Radiohead I might be wrong - live recordings
2001 - EMI RECORDS LTD
Otto canzoni che sono degli estratti da quelle serate colme di una disarmante e scarna bellezza; otto episodi, tratti da “Kid A” e da “Amnesiac”, preferiti a pezzi più noti di sicuro impatto; otto tentativi di continuare la ristrutturazione e la destrutturazione degli stilemi rock. Frammentario e contorto, questo “I might be wrong” si propone proprio nella sua vitale sporadicità a nuovo modello per la musica dal vivo. E nella sua ossessività mostra come si possano ancora trovare nuove vie all’interno della ripetitività rock.
A differenza di altri gruppi diventati schiavi delle loro stesse variazioni (U2 in primis), i Radiohead anche dal vivo usano la sperimentazione e l’elettronica come strumenti finalizzati alla ricerca di uno spleen fortemente ipnotico; mantengono e rigenerano quell’evocatività a cui il rock da sempre anela sin dai tempi della nascita del blues e della psichedelia. Un brano come “The national anthem” apre il concerto e il senso del disco: togliere qualunque esteriorità al rock, scarnificarlo, aprirne le ferite per creare nuovi innesti. Per questo “Like spinning plates” si muove tutta su una tastiera minimale, “Idioteque” su un glockenspiel quasi infantile prima di sfociare nel rumorismo apocalittico di “Everything in its right place”, colma di skretch, echi e voci sovrapposte.
Non bisogna considerare tanto le singole canzoni, quanto il risultato e l’emozione complessiva: come in un mantra, si arriva alla contemplazione solo una volta penetrato e colto lo spirito del movimento. Il rischio è quello di cadere nella stasi o in passaggi abulici, senza meta, come sembra succedere in “Dollars and cents”, ma è l’effetto di quella stessa ineffabilità capace poi di rendere unica una piccola ballata acustica come “True love waits”, che, interpretata da qualcun altro in un contesto diverso, sarebbe rimasta una banale ninna nanna.

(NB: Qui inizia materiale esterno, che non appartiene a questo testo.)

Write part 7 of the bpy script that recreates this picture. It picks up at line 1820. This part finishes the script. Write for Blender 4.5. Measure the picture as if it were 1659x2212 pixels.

Questa è l’ennesima prova di forza e di coraggio di un gruppo, che, dopo anni di silenzio, ha pubblicato di seguito tre dischi, puntando verso direzioni opposte a qualunque previsione e a qualunque logica commerciale. Forse dovremo ora aspettare altrettanto prima che le loro menti e le loro fragili mani tornino a diffondere e a suggerire. D’altronde nulla procede a caso nelle evoluzioni sonore e strutturali dei Radiohead, per cui periodi di interiorizzazione e di rielaborazione interna sarebbero necessari e indispensabili. O forse l’ansia creativa e la spinta verso l’esterno delle loro sbilenche intuizioni li riporterà presto a partorire nuove creature. Potrebbero anche sbagliare, ma di sicuro hanno il pregio e la capacità di insinuare dubbi.
Discografia:
PABLO HONEY 1993, PARLOPHONE
THE BENDS 1995, PARLOPHONE
OK COMPUTER 1997, PARLOPHONE
KID A 2000, PARLOPHONE
AMNESIAC 2001, PARLOPHONE
I MIGHT BE WRONG 2001, EMI RECORDS LTD.